For the top ten banks in Europe by market cap, staff numbers have fallen a fifth since 2008. Photo/Bloomberg
An oft-repeated maxim in banking is that one cannot "cut to glory", But after yet another torrid year, European bosses have been left with little option but to slash tens of thousands more jobs to try to address their chronically poor profitability.
Hemmed in by the European Central Bank's long-termextension of negative rates, slowing economic growth, Brexit and burgeoning regulatory requirements, lenders across Germany, UK, France, Spain and Switzerland have collectively announced more than 60,000 jobs cuts this year.
For the top ten banks in Europe by market cap, staff numbers have fallen a fifth since 2008 to 1.1m. By contrast, the fall is roughly 7 per cent for the top ten in the US.
Many of these have come from the region's struggling investment banks, which are suffering from a general decline in the revenue pool as well as continued market share losses to US rivals.
Moody's, which this week changed its outlook for global banks to negative from stable, warns that the "profitability gap between euro-area banks and global peers will widen further" in the medium term despite the large headcount reductions.
"The costs of reducing overcapacity through restructuring . . . are front-loaded, while profitability gains will accrue over the longer term," its analysts warned in a report.
Cuts at Deutsche Bank have been the most severe. After its failed merger attempt with Commerzbank, chief executive Christian Sewing announced a retreat from investment banking over the summer, resulting in 18,000 job losses and the creation of a new "bad bank" to dispose of €288b of unwanted assets.
In France, Société Générale eliminated 1,600 roles at its securities and trading unit — about 8 per cent of the division's headcount — as part of a plan to save €500m in annual costs after concluding it could no longer generate an acceptable level of profitability.
BNP Paribas similarly said "extreme market conditions" had hit trading revenues, causing it to slash financial targets and pledge an extra €600m of cost cuts. It shut its proprietary trading arm, Opera, which struggled to turn a profit during its brief existence.
In the UK, HSBC's interim chief executive Noel Quinn, who is auditioning for the job after his predecessor was fired for a lack of decisiveness, is preparing a cost-cutting plan that will result in thousands of job losses.
One person working on the revamp said the combined effect of cost-cutting, the reduction of risk-weighted assets in the US and the sale of businesses such as the French retail bank could result in a much larger reduction to the bank's 238,000 headcount by the time the bulk of the overhaul is completed about two years from now.
Most recently, UniCredit said this week it planned to cut 8,000 jobs and close 500 branches to save €1b as chief executive Jean Pierre Mustier continues his overhaul of the Italian lender.

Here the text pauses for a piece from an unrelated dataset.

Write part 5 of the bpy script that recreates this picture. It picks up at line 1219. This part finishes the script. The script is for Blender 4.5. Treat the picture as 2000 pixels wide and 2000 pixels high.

The next few years could bring even more pain for employees. Many of the region's top lenders are positioning themselves for a potential wave of consolidation that could be unleashed as Europe's politicians and regulators soften their opposition to a full banking union.
That would clear the way for cross-border mergers that would inevitably bring more "rightsizing" as overlaps are eliminated and digitisation continues to take work from humans, especially in retail divisions and branch networks.